Charlie Brown is walking in his neighborhood at night and he come across Linus who is holding a candle. He asks him about it and Linus says he has heard it is better to light a candle than to curse the darkness. Charlie Brown agrees but says there are some people who see things differently. In the final panel, Lucy is shown yelling into the night, “YOU STUPID DARKNESS!”
I’m with Lucy on this one.
There are times when the darkness needs to be cursed. Paul said we are to hate what is evil and cling to what is good (Romans 12:9).

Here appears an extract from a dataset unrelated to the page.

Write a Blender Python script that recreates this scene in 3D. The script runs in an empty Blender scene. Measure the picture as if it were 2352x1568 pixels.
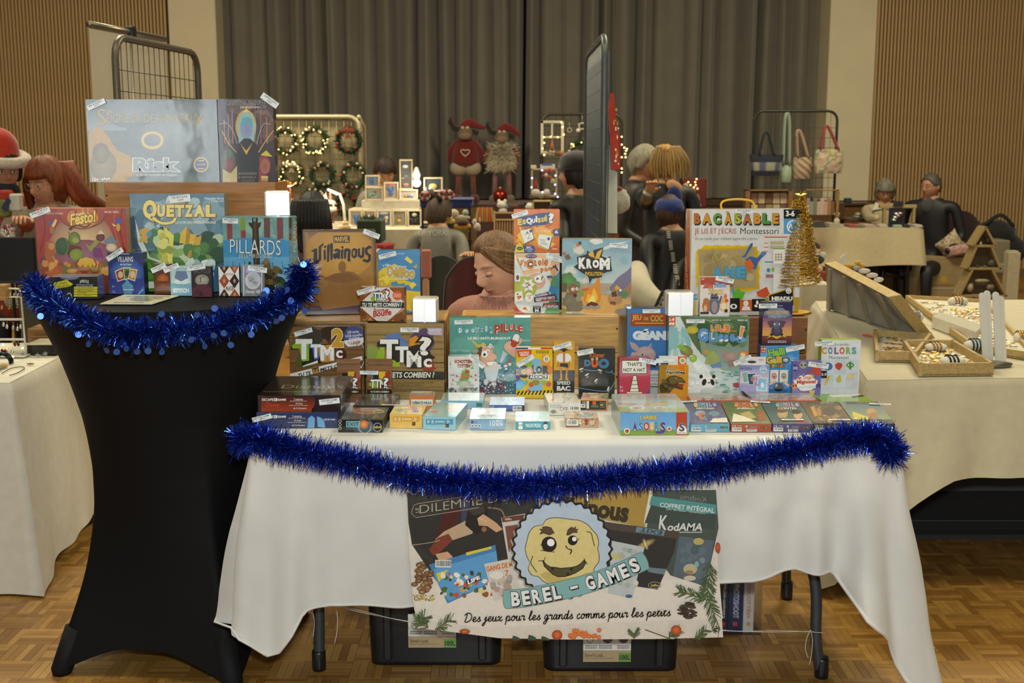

In Ephesians 5:11 he tells us, “Have nothing to do with the fruitless deeds of darkness, but rather expose them.” Darkness is stupid and curse-worthy:
- When the abnormal is presented as normal and the normal as abnormal, that’s darkness.
- When evil is called good and good is called evil, that’s darkness.
- When violence is presented as the answer, that’s darkness.
- When drugs are presented as the answer, that’s darkness.
- When taking the life of the unborn is presented as the answer, that’s darkness.
- When having a bunch of stuff is presented as the answer, that’s darkness.
- When self-fulfillment is presented as the answer, that’s darkness.
These are all just different verses of the same, familiar song. It was first sung in a garden a long, long time ago. It’s about getting God out of our lives so we can get on with doing what we want to do. It’s about throwing off the bondage of believing in order to find liberation and self-fulfillment by following the path of least resistance and greatest lust. It is difficult and disheartening to watch people embrace things they are convinced will bring them life but will inevitably lead to heartache and loss.
From here, it can be just a few, quick steps for the disciple into disillusionment, negativity and a sour, critical disposition where we end up spending all of our time cursing the darkness rather than lighting the world. The early disciples lived in a world less favorable that ours. Yet E. Stanley Jones reminds us their message wasn’t, “Look what the world is coming to.” It was “Look Who has come into the world.”
That’s exactly what we need today. It takes a strong faith to acknowledge the darkness around us but to refuse to be overcome by it. That’s why Peter’s letter is filled with hope (5 x’s), grace (6 x’s) and love (9 x’s). We need to drink that in if we are going to fulfill our mission and be the salt of the earth.
Let’s not forget that while as exiles we are to be detached from the world, at the same time we are to be very much attached to the people in it. That’s the way of Jesus.